Art influenced by the art and themes of the Pre Raphaelites with biographies, auctions and information on these artists.
Thursday, November 10, 2011
Edward Burne-Jones - Portrait of Laura Lyttelton, née Tennant, bust-length, with her eyes downcast
Price Realized (Set Currency)
£27,500
signed with initials and dated 'E B J/18/85' (lower left) and inscribed and numbered '4. Study for a picture/E Burne-Jones' (on a label attached to the backboard)
pencil, black and red chalk, on buff paper
16½ x 11¾ in. (42.6 x 29.6 cm.)
Laura Lyttelton (1862-1886) was the fifth daughter and eighth surviving child of Sir Charles Tennant, a rich and successful industrialist who became Liberal M.P. for Glasgow in 1879 and was made a baronet in 1885. She and her younger sister Margot, who was to marry Herbert Asquith, the future Prime Minister, in 1894, were considered great ornaments of society, shining particularly in the social set known as the Souls that coalesced in the mid-1880s. If Margot was known for her vivacity and formidable strength of character, Laura charmed with her grace and wit. 'Laura's charm became a legend', Jane Abdy and Charlotte Gere have written, quoting a relation who said of her: 'She is up one's sleeve and round one's neck and inside one's heart almost before one has even looked at her' (The Souls, 1984, p. 141).

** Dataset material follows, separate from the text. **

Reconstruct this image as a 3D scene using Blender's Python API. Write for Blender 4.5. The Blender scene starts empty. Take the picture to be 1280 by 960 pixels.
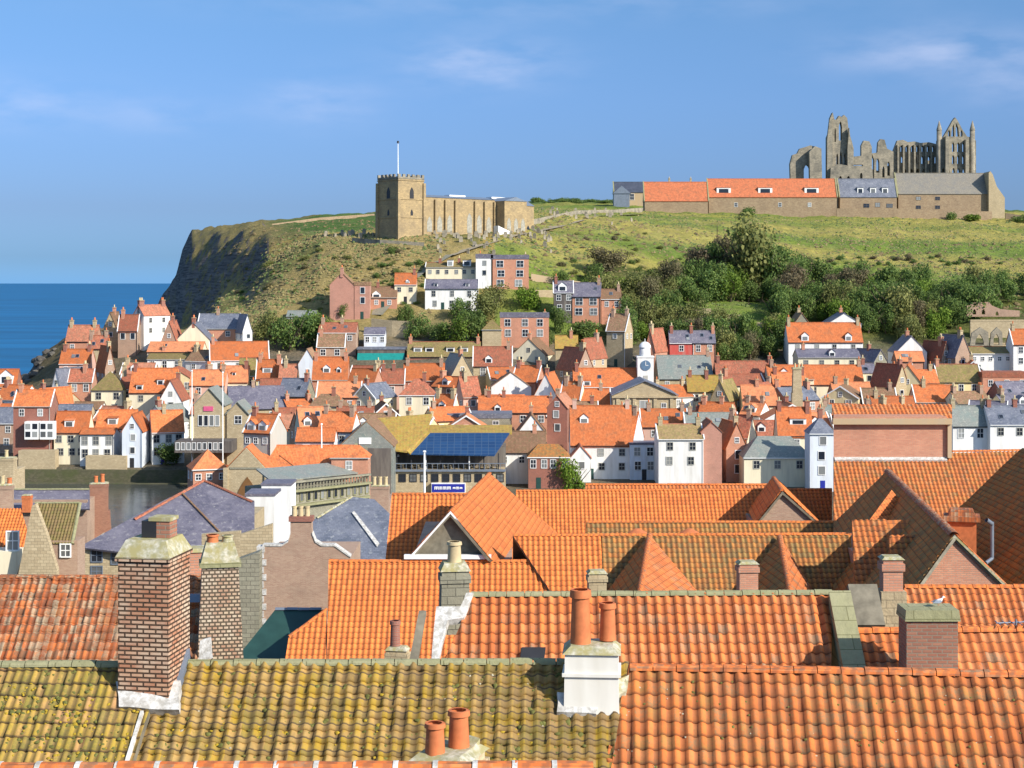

In 1885 Laura married Alfred Lyttelton, the younger son of the 4th Baron Lyttelton, who was to make his name at the Bar and in politics. It seemed a fairytale marriage, but the following Easter Laura died after giving birth to a son, leaving her circle grief-stricken at their loss.
Burne-Jones, who met Laura through their mutual friend Frances Horner, was among her most devoted admirers. He called her 'The Siren', and in this drawing, made the year she married, was clearly attempting to suggest her fascination. According to his widow, the face of the mermaid in his picture The Depths of the Sea (private collection), exhibited at the Royal Academy in 1886, also 'had some likeness to her strange charm of expression'. He was devasted when she died, and impulsively wrote the words 'In Memoriam L.L. Easter 1886' on his picture The Morning of the Resurrection (Tate Britain) before exhibiting it at the Grosvenor Gallery that summer. But his real memorial to her took the form of a gesso relief showing a peacock, symbol of the Resurrection, standing on a laurel-tree which grows out of an empty tomb. Commissioned by Frances Horner, it was exhibited at the Grosvenor in 1887 and exists in both plain and coloured versions.